Like many other millennials in Western North Carolina, twenty three year old Jason Tindell, an undecided independent voter, is really only concerned about economic issues, and echoes Janoe's concern that everything else should be secondary.

“When you turn on the tv and you see either of the candidates— I would like to hear more of them talking about things like minimum wage, unemployment, basically economics in general. Im more interested in where the country is going. At this point I don’t care what they have to say about social issues. I more just care about where country going to go economically.”

Tindell is recently unemployed, and says after being laid off at his job at the casino, all he is interested in right now is jobs, and is infuriated by how inexplicit all of the candidates are being about their economic policies.

“Trump, I will give credit, has kind of talked about the wall, being the source of jobs. My position is that the wall is really implausible in the first place. There’s a lot of problems about the wall. It would be a burden on the country. I do not think that it would do the good that he thinks it does. He has to have a better solution. He hasn’t talked about anything other than that. Trump just needs to stop being so crazy, okay?”.

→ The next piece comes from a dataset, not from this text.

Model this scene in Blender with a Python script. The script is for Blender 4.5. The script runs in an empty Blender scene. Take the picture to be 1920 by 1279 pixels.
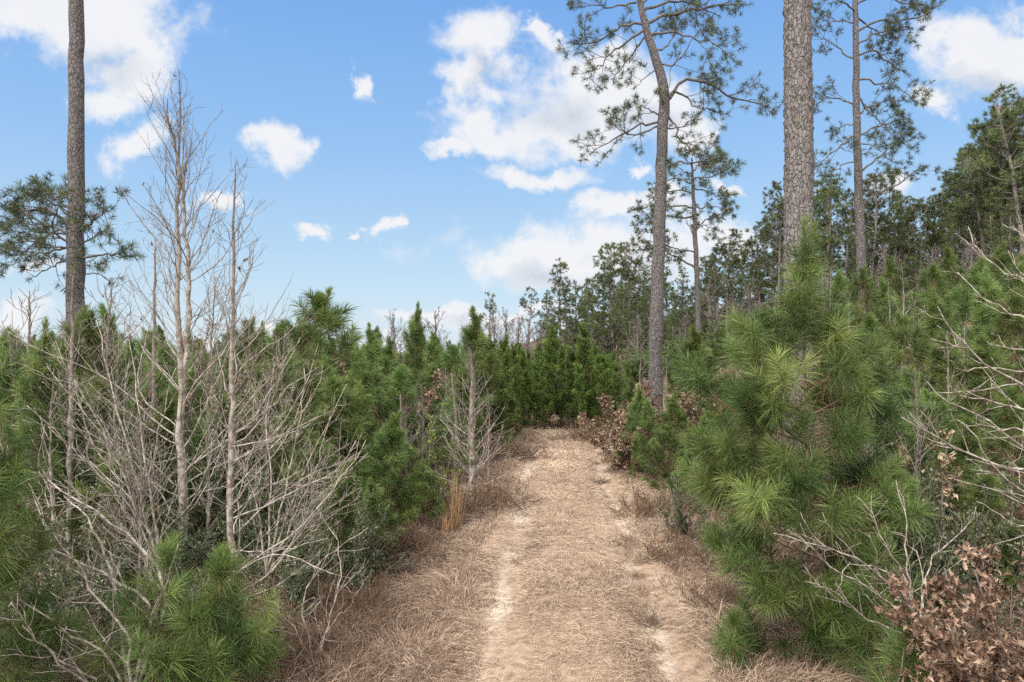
import bpy, math
import numpy as np

C = bpy.context.scene.collection
rng = np.random.default_rng(11)
CAMZ = 3.1
F = 1280.0            # focal length in photo pixels (photo is 1920 wide)
R_ = math.radians

# ------------------------------------------------------------------ terrain
def path_x(y):
    y = np.asarray(y, float)
    return 0.25 + 0.062 * y + 0.40 * np.clip(y - 19.0, 0, 8) ** 2

def sstep(a, b, x):
    t = np.clip((np.asarray(x, float) - a) / (b - a), 0, 1)
    return t * t * (3 - 2 * t)

def H(x, y):
    x = np.asarray(x, float); y = np.asarray(y, float)
    pc = 0.25 + 0.062 * np.clip(y, -20, 40)
    d = x - pc
    r = np.maximum(0, d - 1.9)
    h = 0.19 * np.minimum(r, 70) * sstep(0, 2.5, r) * sstep(3, 14, y)
    h = h + 0.75 * sstep(0, 1.6, r) * sstep(10, 17, y) * (1 - 0.6 * sstep(30, 45, y))
    l = np.maximum(0, -d - 2.0)
    h = h - 0.03 * np.minimum(l, 40)
    h = h - 0.035 * np.maximum(0, y - 30) * sstep(12, -6, d) * (1 - 0.7 * sstep(120, 400, y))
    n = 0.05 * np.sin(1.3 * x + 0.7 * y) * np.sin(0.9 * y - 0.4 * x) + 0.03 * np.sin(3.1 * x + 1.7) * np.sin(2.7 * y)
    return h + n * sstep(0.8, 3.0, np.abs(d))

def W(px, py, y):
    """photo direction (px,py) at forward distance y -> world point"""
    return np.array([(px - 960) / F * y, y, CAMZ + (639.5 - py) / F * y])

def ground_at(px, y):
    x = (px - 960) / F * y
    return np.array([x, y, float(H(x, y))])

# ------------------------------------------------------------------ mesh buffer
def unit(v):
    return v / np.maximum(np.linalg.norm(v, axis=-1, keepdims=True), 1e-9)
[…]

Clinton has hinted at things but what I don’t like about Clinton though is that on the surface, she seems to have good common sense opinions on a lot of more soft issues. She just, on a superficial level, wants to be as appealing as possible. It’s funny, you can tell that she is just giving basic, remedial information about it. I think she’s just saying things. I need her to prove me wrong. I need her to show me that she actually intends to go through with all the positions she gives on things, rather than just giving the positions just to please people.”

Whether voters in Western North Carolina are Republican, or Democrat, or Libertarian, Green or Independent, there is one other thing that they all seem to have in common--they all just want it to be over. Back in Franklin, when asked how he would describe this year's election, Mr. Gladden said, "Someone asked me that question after the second debate, and all I can say is, I’m embarrassed.”